--- Begin ---

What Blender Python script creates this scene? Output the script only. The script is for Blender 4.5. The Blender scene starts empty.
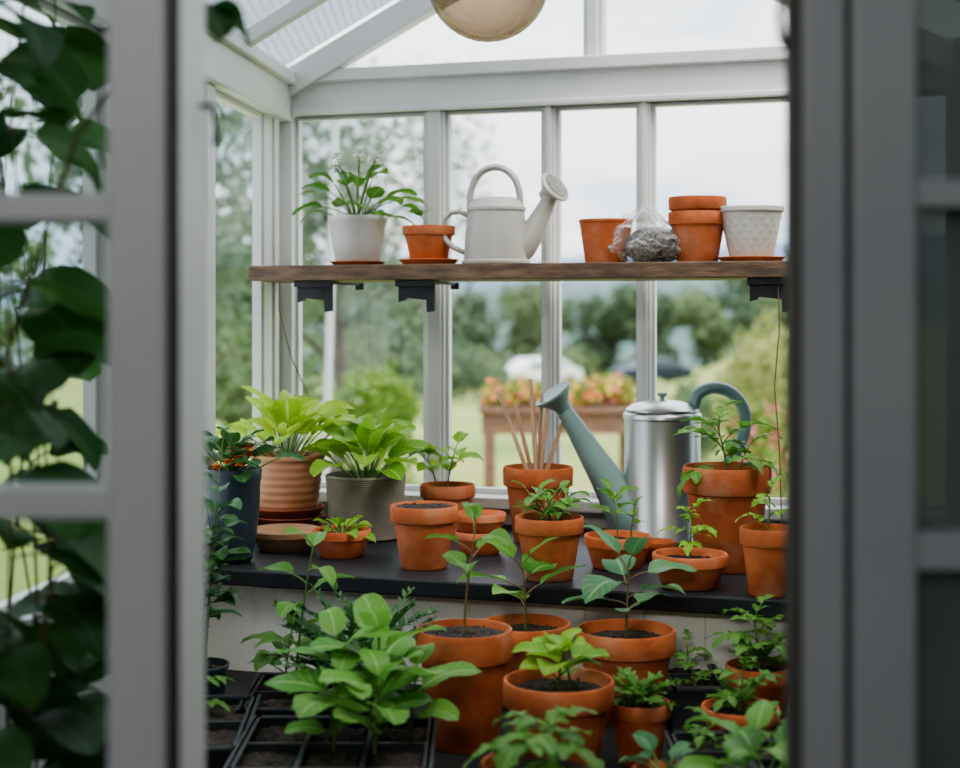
import bpy, math, random
from mathutils import Vector, Matrix, noise
random.seed(11)
R_=random.uniform
SC=bpy.context.scene
V=Vector
def link(o): SC.collection.objects.link(o); return o
try:
    SC.view_settings.look='AgX - Medium High Contrast'
except Exception: pass

# ------------------------------------------------------------------ materials
def newmat(name):
    m=bpy.data.materials.new(name); m.use_nodes=True
    nt=m.node_tree; nt.nodes.clear()
    out=nt.nodes.new('ShaderNodeOutputMaterial')
    return m,nt,out
def N(nt,t,**kw):
    n=nt.nodes.new(t)
    for k,v in kw.items(): setattr(n,k,v)
    return n
def mixcol(nt,fac,a,b):
    n=nt.nodes.new('ShaderNodeMix'); n.data_type='RGBA'
    if isinstance(fac,(int,float)): n.inputs[0].default_value=fac
    else: nt.links.new(fac,n.inputs[0])
    for i,c in ((6,a),(7,b)):
        if isinstance(c,tuple): n.inputs[i].default_value=(*c[:3],1)
        else: nt.links.new(c,n.inputs[i])
    return n.outputs[2]
def mat(name,c1,c2=None,rough=.6,metal=0,nscale=6,bump=0,bscale=60,stretch=(1,1,1),c3=None,c3scale=3,trans=0,spec=.5,objvar=0,contrast=(.35,.65),c3lo=.56):
    m,nt,out=newmat(name); L=nt.links.new
    p=N(nt,'ShaderNodeBsdfPrincipled'); L(p.outputs[0],out.inputs[0])
    p.inputs['Roughness'].default_value=rough; p.inputs['Metallic'].default_value=metal
    p.inputs['Specular IOR Level'].default_value=spec
    if trans: p.inputs['Transmission Weight'].default_value=trans
    tc=N(nt,'ShaderNodeTexCoord'); mp=N(nt,'ShaderNodeMapping'); L(tc.outputs['Object'],mp.inputs[0])
    mp.inputs['Scale'].default_value=stretch
    if objvar:
        oi0=N(nt,'ShaderNodeObjectInfo'); va=N(nt,'ShaderNodeVectorMath',operation='SCALE'); va.inputs[0].default_value=(7,5,9); L(oi0.outputs['Random'],va.inputs['Scale'])
        L(va.outputs[0],mp.inputs['Location'])
    col=c1
    if c2:
        nz=N(nt,'ShaderNodeTexNoise'); nz.inputs['Scale'].default_value=nscale; nz.inputs['Detail'].default_value=6
        L(mp.outputs[0],nz.inputs[0])
        mr=N(nt,'ShaderNodeMapRange'); mr.inputs[1].default_value=contrast[0]; mr.inputs[2].default_value=contrast[1]
        L(nz.outputs[0],mr.inputs[0])
        col=mixcol(nt,mr.outputs[0],c1,c2)
    if c3:
        nz=N(nt,'ShaderNodeTexNoise'); nz.inputs['Scale'].default_value=c3scale; nz.inputs['Detail'].default_value=8
        L(mp.outputs[0],nz.inputs[0])
        mr=N(nt,'ShaderNodeMapRange'); mr.inputs[1].default_value=c3lo; mr.inputs[2].default_value=.75; mr.inputs[4].default_value=.7
        L(nz.outputs[0],mr.inputs[0])
        col=mixcol(nt,mr.outputs[0],col,c3)
    if objvar:
        oi=N(nt,'ShaderNodeObjectInfo'); hs=N(nt,'ShaderNodeHueSaturation')
        mr=N(nt,'ShaderNodeMapRange'); mr.inputs[3].default_value=1-objvar; mr.inputs[4].default_value=1+objvar
        L(oi.outputs['Random'],mr.inputs[0]); L(mr.outputs[0],hs.inputs['Value'])
        if isinstance(col,tuple): hs.inputs['Color'].default_value=(*col,1)
        else: L(col,hs.inputs['Color'])
        col=hs.outputs[0]
    if isinstance(col,tuple): p.inputs['Base Color'].default_value=(*col,1)
    else: L(col,p.inputs['Base Color'])
    if bump:
        nb=N(nt,'ShaderNodeTexNoise'); nb.inputs['Scale'].default_value=bscale; nb.inputs['Detail'].default_value=5
        L(mp.outputs[0],nb.inputs[0])
        b=N(nt,'ShaderNodeBump'); b.inputs['Strength'].default_value=bump; b.inputs['Distance'].default_value=.003
        L(nb.outputs[0],b.inputs['Height']); L(b.outputs[0],p.inputs['Normal'])
    return m
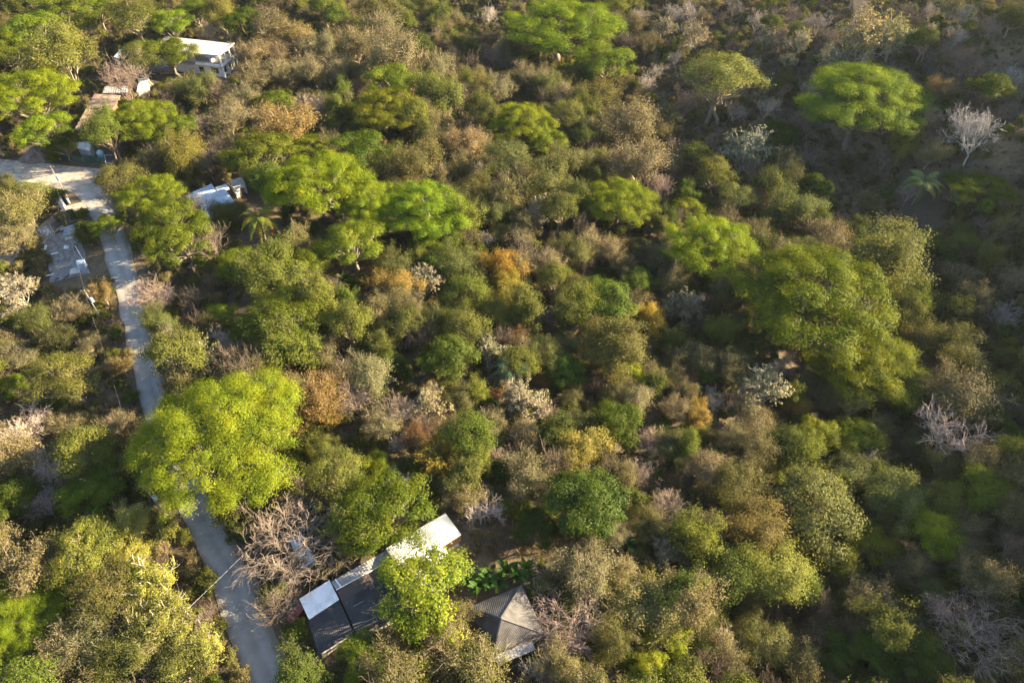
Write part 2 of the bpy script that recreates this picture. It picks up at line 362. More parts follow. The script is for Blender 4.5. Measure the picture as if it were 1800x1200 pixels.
for t0, t1, u in ((.12,.3,.30),(.42,.62,.55),(.16,.36,.8)):      # lap joints of the dark sheets
    p = [lerp(lerp(dark[0],dark[1],t), lerp(dark[3],dark[2],t), u)+[0,0,.075] for t in (t0,t1)]
    beam("lap_joint", p[0], p[1], .10, .03, STRIP_METAL, r)
low = quad(0, (541,1086,2.7),(596,1054,2.7),(622,1110,2.35),(560,1150,2.35))
sheet("roof", low, DARK_METAL, r, n=18, amp=.018)['label'] = "lower black metal roof beside the road"
walls("wall", low, 0, PLASTER, r, .88)
panel = quad(0, (526,1052,3.5),(579,1019,3.5),(596,1053,3.15),(543,1088,3.15))
sheet("roof", panel, WHITE_METAL, r, n=0, thick=.16)['label'] = "smooth white panel roof nearest the road"
for t in (.2,.4,.6,.8): beam("panel_seam", lerp(panel[0],panel[1],t)+[0,0,.02], lerp(panel[3],panel[2],t)+[0,0,.02], .05, .05, WHITE, r)
for t, u in ((.06,.08),(.94,.08),(.06,.92),(.94,.92)):
    p = lerp(lerp(panel[0],panel[1],t), lerp(panel[3],panel[2],t), u); beam("post", (p[0],p[1],-.3), (p[0],p[1],p[2]-.1), .16, .16, WHITE, r)
fin(r)

# ---- hip roofed house
r = begin("hip_roofed_house", "square house with a weathered grey brown corrugated hip roof", "house", P(885,1090))
L_, T_, R_, B_ = quad(-.5, (823,1067,3.2),(917,1028,3.2),(957,1113,3.2),(866,1150,3.2)); A_ = H(881,1086,6.3,-.5)
for a, b, n in ((L_,T_,30),(T_,R_,30),(R_,B_,30),(B_,L_,30)):
    # ribs run up the slope: build each face as a fan of narrow raised strips
    mb = MB(); a, b = np.array(a), np.array(b); N = np.cross(b-a, A_-a); N /= np.linalg.norm(N); N = N if N[2] > 0 else -N
    mb.add([a, b, A_, a-[0,0,.1], b-[0,0,.1]], f4=[(0,3,4,1)], f3=[(0,1,2)])
    mid = (a+b)/2; up = A_-mid
    for i in range(n):
        t = (i+.5)/n; p = lerp(a, b, t); k = 1-abs(2*t-1)*1.0
        q = p + up*max(.02, k*.98) + ((b-a)*0)
        e = (b-a)/np.linalg.norm(b-a)*.055
        mb.add([p-e+N*.005, p+e+N*.005, q+e+N*.005, q-e+N*.005, p+N*.03, q+N*.03], f4=[(0,4,5,3),(4,1,2,5)])
    mb.build("roof_face", HIP_METAL, r)
for p in (L_,T_,R_,B_): beam("hip_cap", np.array(p)+[0,0,.06], A_+[0,0,.06], .22, .06, HIP_METAL, r)
walls("wall", [L_,T_,R_,B_], -.5, PLASTER, r, .86, .2); FOOT.append(np.array([p[:2] for p in (L_,T_,R_,B_)]))
porch = [np.array(B_)+[.2,-.05,-.25], np.array(lerp(B_,R_,.72))+[.2,-.05,-.25], np.array(lerp(B_,R_,.72))+[.75,-1.2,-.5], np.array(B_)+[.75,-1.2,-.5]]
sheet("porch_roof", porch, STRIP_METAL, r, n=12, amp=.02)
fin(r)

# ---- small ribbed shed under the bare tree
r = begin("shed", "small pale ribbed metal shed half hidden under the wide bare tree", "shed", P(533,975))
q = quad(0, (507,946,2.3),(529,934,2.3),(553,984,2.3),(531,998,2.3))
sheet("roof", [q[1],q[2],q[3],q[0]], PALE_METAL, r, n=11, amp=.12)
walls("wall", q, 0, STEEL, r, .95); fin(r)

# ---- blue roofed house
r = begin("blue_roofed_house", "low house with overlapping pale blue sheet roofs among bright green trees", "house", P(365,352))
A = quad(0, (325,343,3.2),(372,323,3.2),(386,345,2.9),(338,366,2.9)); sheet("roof", A, BLUE_METAL, r, n=12, amp=.02, thick=.25); walls("wall", A, 0, PLASTER, r, .86, .27)
B = quad(0, (344,351,3.8),(394,330,3.8),(412,354,3.4),(364,382,3.4)); sheet("roof", B, BLUE_METAL, r, n=14, amp=.02, thick=.3); walls("wall", B, 0, PLASTER, r, .86, .32)
C_ = quad(0, (378,329,3.0),(398,323,3.0),(404,333,2.9),(384,339,2.9)); sheet("roof", C_, PALE_METAL, r, n=6, amp=.02)
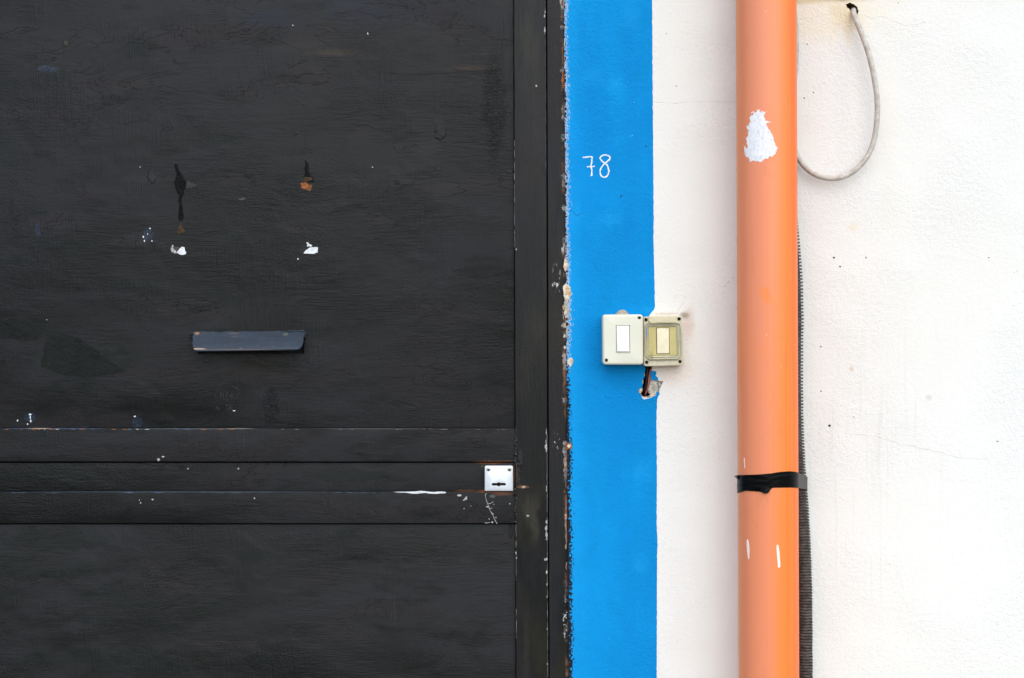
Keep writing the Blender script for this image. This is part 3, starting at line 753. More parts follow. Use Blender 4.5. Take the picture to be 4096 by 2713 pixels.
for y0, y1, nm in ((DOOR_TOP, DOOR_TOP + 98, 'top_rail'), (B0 - 118, B0, 'bottom_rail')):
    P = polyW([(DOOR_L[0] + 121, y0), (tiltx(*ST_L, y0) - 3, y0), (tiltx(*ST_L, y1) - 3, y1), (DOOR_L[0] + 121, y1)])
    obj(nm, plate(P, -.04, RD, .0012), M['rail'], door)
obj('backing_sheet', box(W(DOOR_L[0] + 10, 0).x, W(2180, 0).x, .0405, .0435, .02, 2.15), M['gap'], door)
# weld beads up the joint between rails and stile
def bead(y0, y1, rad, seed, n=None, x_off=0, parent=door):
    r2 = random.Random(seed); n = n or max(4, int((y1 - y0) / 7)); Q = []
    for i in range(n + 1):
        y = y0 + (y1 - y0) * i / n
        Q.append(W(tiltx(*ST_L, y) + x_off + r2.uniform(-4, 4), y, 0) + Vector((0, -RD + .0004, 0)))
    Q = catmull(Q, 3)
    return obj('weld_bead', tube(Q, lambda i: rad * MM * (0.55 + .75 * abs(mnoise.noise(Vector((i * .45, seed, 0)))) * 1.6 + r2.uniform(-.08, .08)), 10, .95), M['weld'], parent, sharp=60)
bead(1712, 1760, 2.2, 1); bead(1756, 1862, 3.2, 2); bead(1866, 1950, 2.6, 3, x_off=14); bead(1955, 2092, 3.4, 4); bead(1845, 1870, 3.8, 5, x_off=10)
obj('weld_bead', tube([W(2066 + 10 * i, 1868 + 2 * i * (1 if i % 2 else 1), -RD * 0) + Vector((0, .0082, 0)) for i in range(4)], lambda i: .0022 * (1 - .2 * i), 8, .4), M['weld'], door)
# paint chips
def chip(P, mat, d=SD, t=.0003, amp=.16, it=2, label=None):
    return obj('paint_chip', plate(polyW(jag(P, amp, it, rng)), d - .0004, d + t), M[mat], door)
k5 = lambda x, y: (500 + x / 2.24, 550 + y / 2.24)
chip([k5(*p) for p in [(470, 1000), (490, 975), (520, 985), (520, 1005), (532, 1020), (530, 1040), (465, 1040), (445, 1030)]], 'chip')
chip([k5(*p) for p in [(405, 960), (416, 958), (414, 985), (440, 1010), (450, 1030), (425, 1036), (400, 1020)]], 'chip_grey')
chip([k5(*p) for p in [(1590, 1035), (1612, 1005), (1640, 985), (1718, 978), (1720, 1025), (1700, 1030), (1690, 1038)]], 'chip', amp=.08)
chip([k5(*p) for p in [(1612, 940), (1628, 935), (1640, 950), (1668, 965), (1660, 974), (1620, 974), (1625, 955)]], 'chip')
chip([k5(*p) for p in [(435, 225), (450, 238), (468, 285), (500, 330), (525, 375), (528, 440), (512, 490), (499, 520), (500, 620), (494, 742), (472, 742), (470, 620), (474, 520), (450, 490), (432, 450), (424, 390), (440, 340), (434, 280)]], 'drip_black', t=.0009, amp=.14)
k4 = lambda x, y: (x / 2.24, 1200 + y / 2.24)
chip([k4(*p) for p in [(-40, 190), (60, 170), (200, 160), (380, 160), (390, 230), (350, 300), (300, 350), (200, 372), (80, 345), (-40, 330)]], 'fresh', t=.0004, amp=.06, it=3)
chip([k4(*p) for p in [(378, 390), (405, 310), (470, 285), (560, 305), (700, 350), (830, 440), (960, 545), (1120, 640), (1000, 655), (820, 690), (700, 690), (560, 680), (450, 640), (350, 600), (345, 540), (375, 500), (368, 440)]], 'fresh', t=.0005, amp=.05, it=3)
chip([(1732, 470), (1768, 468), (1778, 480), (1780, 545), (1762, 540), (1748, 500), (1733, 490)], 'film', t=.0011, amp=.08)
chip([k5(*p) for p in [(530, 400), (560, 385), (600, 410), (640, 425), (600, 440), (560, 445), (532, 450)]], 'weld', t=.0008, amp=.2)
chip([k5(*p) for p in [(1600, 195), (1614, 200), (1636, 265), (1655, 335), (1682, 372), (1680, 395), (1640, 395), (1590, 385), (1590, 350), (1600, 290)]], 'drip_black', t=.0004, amp=.14)
chip([k5(*p) for p in [(1600, 345), (1650, 345), (1674, 375), (1640, 380), (1618, 392), (1590, 385)]], 'rust_dull', t=.0006, amp=.2)
chip([k5(*p) for p in [(1564, 404), (1600, 394), (1625, 406), (1640, 420), (1625, 450), (1600, 458), (1568, 445)]], 'chip_rust', t=.0009)
chip([k5(*p) for p in [(1622, 425), (1645, 418), (1668, 420), (1664, 445), (1646, 476), (1620, 466), (1606, 455)]], 'rust_mid', t=.0008)
chip([k5(*p) for p in [(481, 738), (487, 738), (491, 790), (524, 828), (510, 850), (475, 858), (447, 842), (465, 805), (478, 785)]], 'rust_dull', t=.0006, amp=.1)
chip(ellp(1187.5, 1034.5, 3.4, 3.6, 8, .1), 'chip', it=0)
for (x, y, rx, ry) in ((592, 912, 3, 3), (565, 946, 2.5, 4), (570, 962, 2, 4), (600, 962, 2, 4), (583, 935, 1.5, 4), (110, 1660, 6, 3.5), (113, 1686, 4, 5), (100, 1699, 3, 3), (111, 1672, 2.5, 6), (60, 1684, 2.5, 4),
                       (531, 1667, 5, 2.5), (1468, 128, 2, 5), (553, 665, 2, 2), (177, 1279, 1.5, 2), (1167, 95, 2, 3), (931, 1645, 6, 2), (116, 1287, 2, 2), (1487, 666, 2, 2)):
    chip(ellp(x, y, rx, ry, 7, .35, rng), 'chip', it=1)
obj('paint_crack', tube([W(735 + 40 * i, 1014.5 + rng.uniform(-.6, .6), -.0002) + Vector((0, -SD, 0)) for i in range(13)], .00028, 5, .4), M['chip_grey'], door)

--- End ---

**DO THIS**.
Copy out every line of the listing that contains the string "pixels".

**WORKED ANSWER**.
Write part 2 of the bpy script that recreates this picture. It picks up at line 362. More parts follow. The script is for Blender 4.5. Measure the picture as if it were 1800x1200 pixels.
Keep writing the Blender script for this image. This is part 3, starting at line 753. More parts follow. Use Blender 4.5. Take the picture to be 4096 by 2713 pixels.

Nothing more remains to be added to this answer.